Modern Solutions for a Modern Problem
In 2025, Nigeria cannot afford primitive tactics. Instead, it must invest in technology and intelligence. Acquiring and deploying modern aerial surveillance tools, such as drones equipped with high-resolution cameras, can monitor vast border stretches in real-time.
For larger operations, leasing or purchasing light aircraft for persistent surveillance over hotspots like the Benin-Nigeria corridor could prove effective. Countries like the United States and Israel have successfully used such tools to interdict cartels without endangering civilians.
Ground-based innovations, such as advanced scanners and sniffer dogs trained to detect contraband, offer non-lethal detection. Training is crucial; the NCS must shift from kinetic pursuits to data-driven operations.
Establishing joint task forces with the military, police, and immigration, with strict protocols prohibiting firing in populated areas, is essential. Rules of engagement must mandate de-escalation and the use of non-lethal weapons in urban settings.
Addressing Broader Issues
Broader questions remain. Why do arms still slip through borders, and why is illegally mined gold from Zamfara and Osun states regularly smuggled out? These failures point to porous controls and possible collusion.

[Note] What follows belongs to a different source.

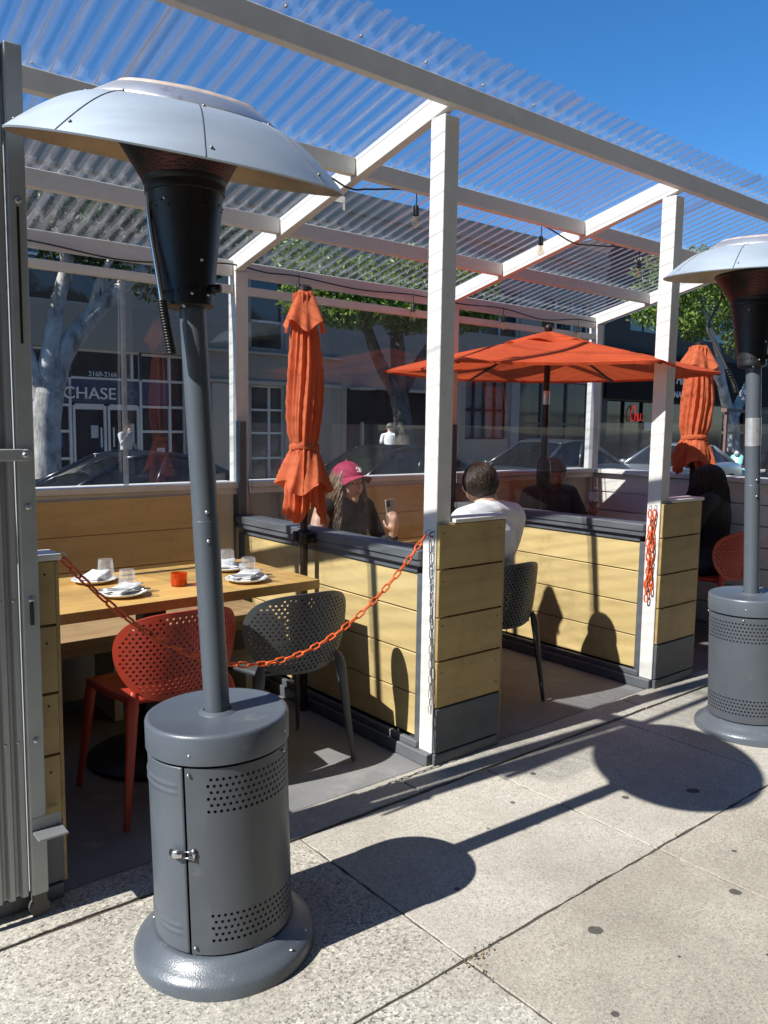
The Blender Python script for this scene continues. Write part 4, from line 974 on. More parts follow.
def head(L, c, yaw=0.0, nod=0.0, skin='skin', s=1.0):
    """skull, jaw, nose, brow, ears, lips as one surface; returns the head frame"""
    M_ = Matrix.Rotation(yaw, 3, 'Z') @ Matrix.Rotation(nod, 3, 'X'); c = V(c); P = lambda x, y, z: c+M_ @ V((x*s, y*s, z*s))
    L.append((skin, [P(0, -.018, .035), P(0, .012, .030)], [.079*s, .074*s], (1, 1)))
    L.append((skin, [P(0, .02, .0), P(0, .035, -.055), P(0, .048, -.085)], [.070*s, .054*s, .030*s], (1, 1)))
    L.append((skin, [P(-.032, .045, -.03), P(-.03, .05, -.01)], [.035*s, .035*s], (1, 1))); L.append((skin, [P(.032, .045, -.03), P(.03, .05, -.01)], [.035*s, .035*s], (1, 1)))
    L.append((skin, [P(0, .086, .012), P(0, .100, -.018), P(0, .098, -.030)], [.010*s, .0125*s, .014*s], (1, 1)))
    L.append((skin, [P(-.035, .073, .026), P(.0, .083, .028), P(.035, .073, .026)], [.012*s]*3, (1, 1)))
    L.append(('lip', [P(-.018, .080, -.053), P(0, .088, -.052), P(.018, .080, -.053)], [.007*s, .009*s, .007*s], (1, 1)))
    for q in (-1, 1): L.append((skin, [P(q*.077, -.005, .018), P(q*.083, -.010, .0), P(q*.077, -.002, -.018)], [.012*s, .013*s, .010*s], (1, 1)))
    return P, M_
def eyes(t, P, s=1.0):
    for q in (-1, 1):
        m = MB(); m.ball(P(q*.031, .0735, .006), .0105*s, 10); m.build('eye', EYE, t, smooth=True)
def strands(m, roots, w0, w1, seg=5):
    for pts, w in roots:
        n = len(pts); m.tube(pts, [w0*w+(w1-w0)*w*i/(n-1) for i in range(n)], seg)
def short_hair(t, P, material, s=1.0, n=1500, seed=1, front=.03, name='hair', length=.03, low=-.045):
    """scalp shell plus many short locks following the growth round the crown"""
    rnd = random.Random(seed); m = MB()
    def sc(th, ph, k=1.0):
        x = .0835*math.sin(th)*math.cos(ph)*k; y = -.004+.096*math.sin(th)*math.sin(ph)*k; z = .030+.088*math.cos(th)*k; return x, y, z
    def shell(u, v):
        ph = 2*PI*u; lim = 1.15+(.75 if low < 0 else .55+low)*(.5-.5*math.sin(ph))**.8; th = .01+(lim-.01)*v; k = 1.0+.03*math.sin(5*ph+7*th)*math.sin(3*th); return P(*sc(th, ph, k))
    m.grid(shell, 48, 20); roots = []
    for i in range(n):
        ph = rnd.uniform(0, 2*PI); lim = 1.15+(.80 if low < 0 else .58+low)*(.5-.5*math.sin(ph))**.8; th = lim*math.sqrt(rnd.random())
        tw = .5+rnd.uniform(-.3, .3); pts = []
        for q in range(4):
            f = q/3; pts.append(P(*sc(min(th+f*length*11, lim+.1), ph+f*tw*length*12, 1.02+.07*f*(1-f)*3+rnd.uniform(0, .02))))
        roots.append((pts, rnd.uniform(.7, 1.2)))
    strands(m, roots, .0042*s, .0012*s, 4); return m.build(name, material, t, smooth=True)
def long_hair(t, P, material, s=1.0, n=260, seed=2, length=.36, wave=.016, name='hair', face_gap=.9, spread=.06, w=1.0):
    rnd = random.Random(seed); m = MB(); roots = []
    def sc(th, ph, k=1.0): return (.085*math.sin(th)*math.cos(ph)*k, -.004+.099*math.sin(th)*math.sin(ph)*k, .03+.092*math.cos(th)*k)
    m.grid(lambda u, v: P(*sc(.02+1.55*v*(.75 if abs(((u+.25) % 1)-.5) < .14 else 1), 2*PI*u)), 40, 14)
    for i in range(n):
        ph = rnd.uniform(PI/2+face_gap, PI/2-face_gap+2*PI); th = 1.1+.45*rnd.random(); L_ = length*rnd.uniform(.75, 1.08); a = rnd.uniform(0, 6.28); pts = []
        top = sc(.25+.3*rnd.random(), ph, 1.03); pts.append(P(*top)); x, y, z = sc(th, ph, 1.06+.06*rnd.random()); pts.append(P(*[(u+v)/2*1.06 for u, v in zip(top, (x, y, z))])); pts.append(P(x, y, z))
        base = P(x, y, z); out = (base-P(0, 0, z)); out.z = 0; out.normalize()
        K = 7
        for q in range(1, K+1):
            f = q/K; wv = wave*math.sin(f*9+a)*min(1, f*2); tang = V((-out.y, out.x, 0))
            pts.append(base+V((0, 0, -L_*f))+out*(spread*f*(1-.35*f)+wv)+tang*wave*.7*math.cos(f*8+a)+V((0, 0, 0)))
        roots.append((spline(pts, 3), rnd.uniform(.7, 1.3)))
    strands(m, roots, .0095*s*w, .003*s*w, 5); return m.build(name, material, t, smooth=True)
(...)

Accusations of security forces tipping off smugglers or accepting bribes are common in border communities. Whistleblowers have alleged that some officers act as escorts for contraband convoys.
Under Adeniyi, this must stop. Implementing zero-tolerance policies, independent audits, and body cameras for operatives is critical. Partnering with international agencies like Interpol for intelligence sharing can help.
Sealing unofficial routes with physical barriers and regulating cross-border trade can reduce incentives for smuggling. Smuggling sets Nigeria back economically, but reckless enforcement erodes public trust and human rights.
The NCS under Adeniyi can lead by example: crushing networks through precision, not pandemonium.